"Gold and silver fell on the last trading day of 2025, though both remained on track for the biggest annual gain in more than four decades as a banner year for precious metals draws to a close. Spot gold hovered around $4,320 an ounce, while silver slid toward $71. The two have seen exceptional volatility in thin post-holiday trading, plunging Monday before recovering Tuesday and dropping again Wednesday."
"Both metals are still on track for their best year since 1979, supported by strong demand for haven assets amid mounting geopolitical risks, and by interest-rate cuts by the US Federal Reserve. The so-called debasement trade - triggered by fears of inflation and swelling debt burdens in developed economies - has helped supercharge the scorching rally.
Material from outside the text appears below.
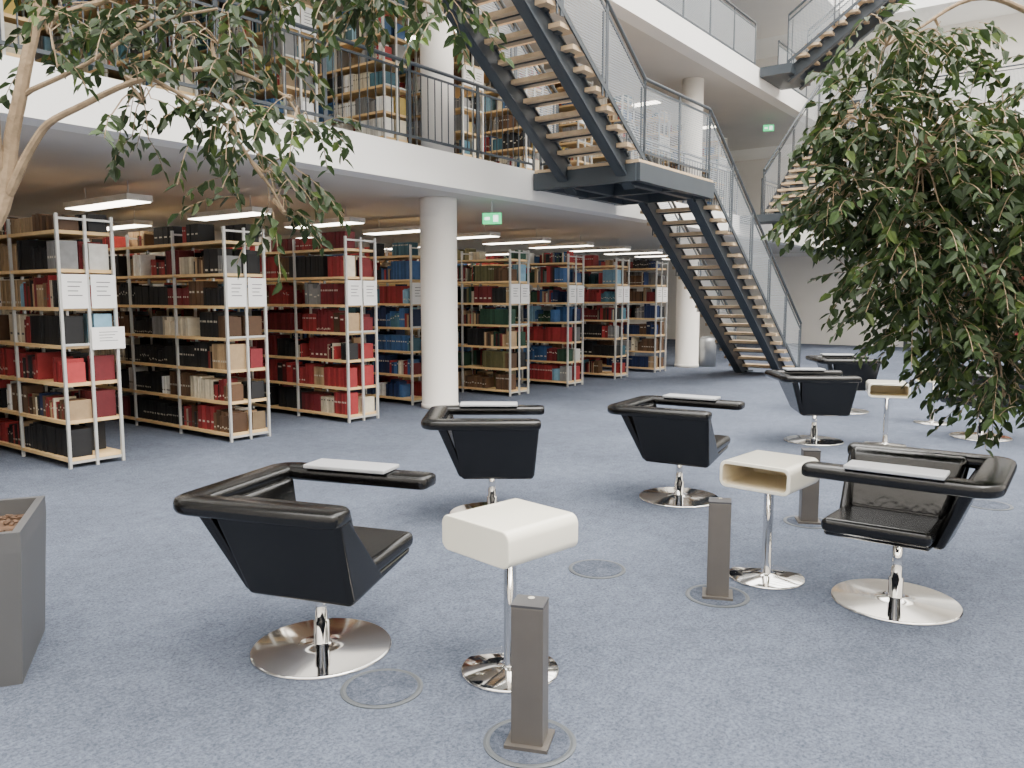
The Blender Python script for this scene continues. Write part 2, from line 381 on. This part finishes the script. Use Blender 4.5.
# ---------------------------------------------------------------- chairs
def sweep(pts,w,z0,z1,m):
    mb=MB(); vs=[];n=len(pts)
    for i,p in enumerate(pts):
        p=Vector(p); a=Vector(pts[max(i-1,0)]); b=Vector(pts[min(i+1,n-1)])
        d1=(p-a).normalized() if i>0 else (b-p).normalized(); d2=(b-p).normalized() if i<n-1 else d1
        t=(d1+d2).normalized(); nn=Vector((-t.y,t.x)); k=1/max(.5,t.dot(d1))
        prof=[(-.5,.30),(-.46,.10),(-.40,0),(.40,0),(.46,.10),(.5,.30),(.5,.66),(.46,.88),(.38,.98),(0,1.03),(-.38,.98),(-.46,.88),(-.5,.66)]
        for u,v in prof:
            q=p+nn*u*w*k; vs.append((q.x,q.y,z0+(z1-z0)*v))
    K=13; fs=[]
    for i in range(n-1):
        for k in range(K): fs.append((i*K+k,(i+1)*K+k,(i+1)*K+(k+1)%K,i*K+(k+1)%K))
    for end,sgn in ((0,-1),(n-1,1)):
        a=Vector(pts[end]); b=Vector(pts[1 if end==0 else n-2]); d=(a-b).normalized()
        ring=[Vector(vs[end*K+k]) for k in range(K)]; c=sum(ring,Vector())/K; prev=[end*K+k for k in range(K)]
        for off,sc in ((.018,.95),(.032,.82),(.038,.55)):
            o=len(vs)
            for q in ring: vs.append(tuple(c+(q-c)*sc+Vector((d.x,d.y,0))*off))
            cur=[o+k for k in range(K)]
            for k in range(K):
                f=(prev[k],cur[k],cur[(k+1)%K],prev[(k+1)%K]); fs.append(f if sgn>0 else f[::-1])
            prev=cur
        fs.append(tuple(prev) if sgn<0 else tuple(prev[::-1]))
    mb.add(vs,fs,m); return mb
def corner(c,p,q,r,n=6):
    c=Vector(c);a=c+(Vector(p)-c).normalized()*r;b=c+(Vector(q)-c).normalized()*r
    return [tuple(a*(1-t)**2+c*2*t*(1-t)+b*t*t) for t in [i/n for i in range(n+1)]]
e_=.335; xl=-.39
pts=[(.29,-e_),(.0,-e_-.01)]+corner((xl,-e_-.01),(.35,-e_),(xl,e_),.06,8)+corner((xl,e_),(xl,-e_),(.36,e_),.06,8)+[(.34,e_)]
ME_band=sweep(pts,.14,.665,.725,M_leather).mesh('armrest_band',True)
def pad(b,t,m,name):
    mb=MB(); mb.hexa(b,t,m); return mb.mesh(name)
ME_back=pad([(-.20,-.225,.30),(.285,-.225,.30),(.285,-.165,.30),(-.20,-.165,.30)],[(-.26,-.365,.685),(.315,-.365,.685),(.315,-.30,.685),(-.26,-.30,.685)],M_leather,'shell_back')
ME_side=pad([(-.215,-.22,.31),(-.165,-.22,.31),(-.165,.14,.34),(-.215,.14,.34)],[(-.355,-.36,.682),(-.29,-.36,.682),(-.29,.26,.682),(-.355,.26,.682)],M_leather,'shell_side')
ME_ret=pad([(.245,-.22,.31),(.29,-.22,.31),(.29,.05,.34),(.245,.05,.34)],[(.275,-.36,.68),(.32,-.36,.68),(.32,-.28,.68),(.275,-.28,.68)],M_leather,'shell_return')
ME_pan=pad([(-.18,-.19,.305),(.285,-.19,.305),(.285,.28,.365),(-.18,.28,.365)],[(-.18,-.19,.36),(.288,-.19,.36),(.288,.305,.392),(-.18,.305,.392)],M_leather,'seat_pan')
ME_seat=pad([(-.19,-.20,.355),(.295,-.20,.355),(.295,.325,.388),(-.19,.325,.388)],[(-.19,-.20,.435),(.295,-.20,.435),(.295,.335,.462),(-.19,.335,.462)],M_leather,'seat_cushion')
ME_cush=pad([(-.18,-.19,.42),(.27,-.19,.42),(.27,-.08,.42),(-.18,-.08,.42)],[(-.26,-.31,.722),(.30,-.31,.722),(.30,-.225,.722),(-.26,-.225,.722)],M_crease,'back_cushion')
mb=MB(); mb.box(-.24,.18,e_-.085,e_+.075,.728,.747,M_tablet); ME_tab=mb.mesh('writing_tablet')
mb=MB(); mb.lathe([(.30,0),(.302,.008),(.295,.014),(.10,.022),(.045,.028),(.034,.034),(.034,.13),(.026,.132),(.026,.30),(.08,.31),(.10,.325)],M_chrome,72)
ME_ped=mb.mesh('pedestal')
ME_ped.polygons.foreach_set('use_smooth',[abs(p.normal.z)<.999 for p in ME_ped.polygons])
def chair(x,y,heading):
    e=empty('swivel_tablet_chair',(x,y,0),-math.radians(heading))
    obj('armrest_band',ME_band,e); obj('shell_back',ME_back,e,bevel=.022,seg=4); obj('shell_side',ME_side,e,bevel=.02,seg=4)
    obj('shell_return',ME_ret,e,bevel=.018,seg=4); obj('seat_pan',ME_pan,e,bevel=.018,seg=3); obj('seat_cushion',ME_seat,e,bevel=.033,seg=5); obj('back_cushion',ME_cush,e,bevel=.035,seg=5)
    obj('writing_tablet',ME_tab,e,bevel=.006); obj('pedestal',ME_ped,e)
    return e
chair(-.827,3.34,19)
chair(-.14,5.5,0)
chair(1.27,5.955,31)
chair(1.92,3.87,216)
chair(3.20,8.375,3)
chair(4.45,10.6,6)
chair(5.1,8.6,250)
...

In gold, the bigger market by far, those factors spurred a rush by investors into bullion-backed exchange-traded funds, while central banks extended a years-long buying spree."
"This time around, the record run saw prices smash through $4,000 in early October. "In my career, it's unprecedented," said John Reade, a market veteran and chief strategist at the World Gold Council. "Unprecedented by the number of new all-time highs, and unprecedented in the performance of gold exceeding the expectations of so many people by so much.""
Gold and silver ended 2025 with exceptional annual gains amid volatile trading. Spot gold traded near $4,320 an ounce and silver near $71, with both metals seeing sharp swings in thin post-holiday sessions. CME Group raised margin requirements twice after large moves. Sustained demand for havens, central-bank purchases, investor flows into bullion ETFs, Fed interest-rate cuts and a debasement trade driven by inflation and high debt underpinned the rally. Gold gained about 63% for the year, while silver rallied over 140%, supported by speculative buying and industrial demand including electronics, solar panels and electric vehicles.